A great place to start is to strategically pick the locations you ship from internationally. If you have a centralized shipping strategy, it’s important to choose a hub that has an established network of shipping lanes that makes international shipping streamlined. Luckily for us in Southeast Asia, Singapore has been the number one shipping centre for 7 years in a row, so there’s an easy choice that’s readily available to you. 

7. Stay on top of extra fees

A lot of the tips we’ve given are related to avoiding extra costs, fines, fees, etc. This is because oftentimes these extra charges are completely unnecessary and can be avoided if you are paying attention and managing your packages properly. 

There are, however, some additional costs that are just unavoidable. Long-distance charges, fuel surcharges, fragile shipping charges, fees on certain materials, storage fees – the list goes on. These charges also vary from country to country, just like the rules and regulations on imports do. Depending on what you’re shipping, where you’re shipping it to, and how you’re shipping it, you can have more or less extra fees. The point isn’t to minimize these fees because sometimes doing that will go against your entire shipping strategy. The point is to make sure you’re aware of the total cost of shipping an item and that you properly account for it in advance. Shipping is becoming more of a cost to be covered by the seller rather than the customer, so it’s important that you reliably evaluate how much shipping internationally will cost you. 

Understanding these extra fees will also allow you to manage your international shipping policy.
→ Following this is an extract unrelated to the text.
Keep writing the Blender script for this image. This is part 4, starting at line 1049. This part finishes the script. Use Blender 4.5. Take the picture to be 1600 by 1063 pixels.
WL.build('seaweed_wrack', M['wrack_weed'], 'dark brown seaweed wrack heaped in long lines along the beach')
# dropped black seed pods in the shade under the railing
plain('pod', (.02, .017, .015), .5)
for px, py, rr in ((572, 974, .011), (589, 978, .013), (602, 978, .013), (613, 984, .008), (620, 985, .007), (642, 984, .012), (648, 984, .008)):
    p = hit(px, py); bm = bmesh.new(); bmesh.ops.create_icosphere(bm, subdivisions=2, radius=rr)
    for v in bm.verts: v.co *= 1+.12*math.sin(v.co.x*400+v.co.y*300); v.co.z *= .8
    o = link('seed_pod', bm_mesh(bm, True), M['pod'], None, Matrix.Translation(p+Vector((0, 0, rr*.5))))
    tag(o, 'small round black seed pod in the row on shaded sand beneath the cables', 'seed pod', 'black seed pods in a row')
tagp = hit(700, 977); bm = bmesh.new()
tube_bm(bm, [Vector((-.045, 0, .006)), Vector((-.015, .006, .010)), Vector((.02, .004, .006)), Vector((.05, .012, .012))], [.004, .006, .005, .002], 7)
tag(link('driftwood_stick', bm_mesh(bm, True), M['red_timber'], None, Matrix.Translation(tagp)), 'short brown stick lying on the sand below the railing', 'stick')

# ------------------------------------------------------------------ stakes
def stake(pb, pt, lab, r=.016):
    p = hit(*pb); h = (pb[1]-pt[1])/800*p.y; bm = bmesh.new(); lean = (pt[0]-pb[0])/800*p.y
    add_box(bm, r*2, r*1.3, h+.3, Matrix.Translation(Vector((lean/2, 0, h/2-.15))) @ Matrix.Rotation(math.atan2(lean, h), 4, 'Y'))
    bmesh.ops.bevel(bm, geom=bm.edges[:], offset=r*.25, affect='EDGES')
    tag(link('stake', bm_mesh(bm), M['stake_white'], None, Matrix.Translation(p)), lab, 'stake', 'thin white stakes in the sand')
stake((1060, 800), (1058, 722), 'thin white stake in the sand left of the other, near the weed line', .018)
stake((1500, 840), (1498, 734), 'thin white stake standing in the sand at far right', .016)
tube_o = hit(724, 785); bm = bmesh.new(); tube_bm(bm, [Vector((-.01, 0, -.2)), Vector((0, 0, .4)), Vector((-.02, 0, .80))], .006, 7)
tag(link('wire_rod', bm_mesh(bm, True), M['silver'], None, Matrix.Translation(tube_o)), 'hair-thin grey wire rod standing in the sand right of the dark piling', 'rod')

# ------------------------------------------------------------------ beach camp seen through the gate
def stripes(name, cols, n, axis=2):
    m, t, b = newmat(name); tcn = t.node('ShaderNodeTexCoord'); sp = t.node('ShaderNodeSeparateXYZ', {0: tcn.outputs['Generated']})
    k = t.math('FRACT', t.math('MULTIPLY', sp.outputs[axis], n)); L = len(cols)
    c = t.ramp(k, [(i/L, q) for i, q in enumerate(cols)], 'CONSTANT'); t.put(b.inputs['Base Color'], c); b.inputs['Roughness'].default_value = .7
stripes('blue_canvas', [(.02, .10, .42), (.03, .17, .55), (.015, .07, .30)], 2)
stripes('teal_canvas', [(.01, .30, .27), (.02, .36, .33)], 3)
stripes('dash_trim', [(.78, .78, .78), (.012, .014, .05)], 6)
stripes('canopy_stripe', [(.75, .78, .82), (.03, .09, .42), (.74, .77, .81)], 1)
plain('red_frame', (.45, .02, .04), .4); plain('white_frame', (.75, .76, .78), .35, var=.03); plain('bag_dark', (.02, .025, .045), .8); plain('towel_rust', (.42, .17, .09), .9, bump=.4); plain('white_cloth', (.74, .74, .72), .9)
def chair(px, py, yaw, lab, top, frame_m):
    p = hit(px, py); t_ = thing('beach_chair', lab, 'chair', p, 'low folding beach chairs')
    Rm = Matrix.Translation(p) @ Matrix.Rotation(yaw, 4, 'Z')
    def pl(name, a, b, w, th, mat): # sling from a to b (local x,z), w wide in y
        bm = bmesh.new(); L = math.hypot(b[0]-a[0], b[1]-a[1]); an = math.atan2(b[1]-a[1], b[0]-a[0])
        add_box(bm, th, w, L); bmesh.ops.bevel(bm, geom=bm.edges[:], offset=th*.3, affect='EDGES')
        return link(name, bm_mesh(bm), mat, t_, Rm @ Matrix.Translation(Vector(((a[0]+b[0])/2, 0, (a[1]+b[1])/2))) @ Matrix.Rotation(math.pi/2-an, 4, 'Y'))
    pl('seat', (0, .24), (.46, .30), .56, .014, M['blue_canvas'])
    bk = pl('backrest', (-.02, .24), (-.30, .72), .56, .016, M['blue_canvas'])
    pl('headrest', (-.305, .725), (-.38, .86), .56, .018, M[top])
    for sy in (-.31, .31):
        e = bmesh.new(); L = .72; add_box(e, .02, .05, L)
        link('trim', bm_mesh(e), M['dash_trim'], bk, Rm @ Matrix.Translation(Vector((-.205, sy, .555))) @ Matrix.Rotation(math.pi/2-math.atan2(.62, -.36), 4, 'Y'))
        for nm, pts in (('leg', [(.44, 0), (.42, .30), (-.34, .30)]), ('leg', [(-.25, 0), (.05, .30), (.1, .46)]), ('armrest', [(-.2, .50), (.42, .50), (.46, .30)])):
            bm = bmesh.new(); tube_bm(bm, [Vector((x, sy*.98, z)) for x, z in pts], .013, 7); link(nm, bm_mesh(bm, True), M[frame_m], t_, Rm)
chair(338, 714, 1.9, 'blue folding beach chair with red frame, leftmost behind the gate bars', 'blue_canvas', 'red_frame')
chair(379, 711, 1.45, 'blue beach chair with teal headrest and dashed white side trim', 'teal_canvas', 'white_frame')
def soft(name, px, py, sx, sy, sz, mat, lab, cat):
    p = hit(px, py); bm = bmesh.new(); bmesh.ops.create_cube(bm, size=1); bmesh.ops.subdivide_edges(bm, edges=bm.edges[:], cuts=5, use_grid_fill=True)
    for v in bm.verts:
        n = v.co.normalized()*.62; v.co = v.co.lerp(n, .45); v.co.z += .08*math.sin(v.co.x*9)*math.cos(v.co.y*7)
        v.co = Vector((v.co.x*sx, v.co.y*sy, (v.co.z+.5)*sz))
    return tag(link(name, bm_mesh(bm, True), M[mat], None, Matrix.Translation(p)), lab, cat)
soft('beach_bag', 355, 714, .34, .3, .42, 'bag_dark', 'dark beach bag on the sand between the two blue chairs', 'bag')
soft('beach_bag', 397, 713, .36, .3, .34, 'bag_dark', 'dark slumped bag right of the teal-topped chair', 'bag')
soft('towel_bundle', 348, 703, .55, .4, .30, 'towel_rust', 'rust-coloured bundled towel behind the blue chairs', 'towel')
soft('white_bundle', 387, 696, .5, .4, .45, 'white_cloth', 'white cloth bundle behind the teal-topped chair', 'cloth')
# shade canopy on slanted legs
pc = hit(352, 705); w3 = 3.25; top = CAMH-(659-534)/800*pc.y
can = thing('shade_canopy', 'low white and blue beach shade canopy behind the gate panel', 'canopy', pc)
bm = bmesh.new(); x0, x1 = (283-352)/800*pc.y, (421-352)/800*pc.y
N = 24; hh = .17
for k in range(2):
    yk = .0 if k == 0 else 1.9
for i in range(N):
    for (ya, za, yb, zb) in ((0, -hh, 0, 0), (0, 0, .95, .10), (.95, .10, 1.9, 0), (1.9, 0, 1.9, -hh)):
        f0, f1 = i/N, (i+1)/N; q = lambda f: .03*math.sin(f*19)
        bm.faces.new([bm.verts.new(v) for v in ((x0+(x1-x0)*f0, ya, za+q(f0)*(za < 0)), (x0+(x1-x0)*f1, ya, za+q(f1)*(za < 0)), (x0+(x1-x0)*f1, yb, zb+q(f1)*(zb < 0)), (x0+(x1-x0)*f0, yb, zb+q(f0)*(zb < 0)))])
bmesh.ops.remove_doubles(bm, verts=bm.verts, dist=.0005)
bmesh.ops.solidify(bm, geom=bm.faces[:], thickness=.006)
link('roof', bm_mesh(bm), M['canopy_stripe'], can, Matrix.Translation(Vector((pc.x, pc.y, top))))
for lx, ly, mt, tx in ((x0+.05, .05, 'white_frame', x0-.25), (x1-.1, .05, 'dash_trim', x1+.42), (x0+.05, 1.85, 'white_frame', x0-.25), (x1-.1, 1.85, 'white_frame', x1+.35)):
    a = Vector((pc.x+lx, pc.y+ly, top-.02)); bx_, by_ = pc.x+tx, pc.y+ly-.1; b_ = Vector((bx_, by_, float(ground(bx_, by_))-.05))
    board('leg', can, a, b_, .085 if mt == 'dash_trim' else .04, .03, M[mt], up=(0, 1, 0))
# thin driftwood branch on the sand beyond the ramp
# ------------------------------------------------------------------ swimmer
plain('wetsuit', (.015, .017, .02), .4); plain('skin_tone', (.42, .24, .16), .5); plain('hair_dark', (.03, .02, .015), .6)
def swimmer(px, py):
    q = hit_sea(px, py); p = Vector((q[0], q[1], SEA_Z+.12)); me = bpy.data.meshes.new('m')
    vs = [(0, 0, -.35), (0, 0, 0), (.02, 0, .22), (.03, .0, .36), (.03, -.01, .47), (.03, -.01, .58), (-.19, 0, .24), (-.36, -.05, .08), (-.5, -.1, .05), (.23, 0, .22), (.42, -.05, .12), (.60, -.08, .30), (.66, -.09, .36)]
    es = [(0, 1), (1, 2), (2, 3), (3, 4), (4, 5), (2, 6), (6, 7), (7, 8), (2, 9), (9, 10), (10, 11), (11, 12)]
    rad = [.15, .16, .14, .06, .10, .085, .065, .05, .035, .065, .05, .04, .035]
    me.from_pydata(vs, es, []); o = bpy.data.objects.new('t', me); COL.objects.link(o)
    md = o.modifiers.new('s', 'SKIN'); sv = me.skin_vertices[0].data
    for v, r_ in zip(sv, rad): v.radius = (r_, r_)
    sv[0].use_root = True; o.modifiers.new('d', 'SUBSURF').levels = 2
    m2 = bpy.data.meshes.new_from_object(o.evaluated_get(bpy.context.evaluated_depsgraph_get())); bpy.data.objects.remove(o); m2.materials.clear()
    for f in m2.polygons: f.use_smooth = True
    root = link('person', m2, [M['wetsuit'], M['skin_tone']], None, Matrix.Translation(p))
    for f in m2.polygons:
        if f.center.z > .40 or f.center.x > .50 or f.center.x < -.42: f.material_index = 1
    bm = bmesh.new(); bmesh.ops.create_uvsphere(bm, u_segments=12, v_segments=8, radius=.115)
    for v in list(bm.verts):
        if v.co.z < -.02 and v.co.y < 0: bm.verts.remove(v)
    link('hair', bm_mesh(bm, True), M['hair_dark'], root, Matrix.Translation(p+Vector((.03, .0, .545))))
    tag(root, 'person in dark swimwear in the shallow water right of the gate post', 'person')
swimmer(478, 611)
If you notice that shipping to remote locations internationally is too expensive, but you still want to ship internationally, you may choose to stick to large urban areas.

At the same time, if your bottom line isn’t what you expected it to be, you won’t be surprised by the amount of money you ended up spending on shipping. The last thing you want to do is look at your spending and not understand how you spent so much on shipping. By staying on top of each country and each carrier’s fees, you’ll be able to craft a sophisticated shipping strategy.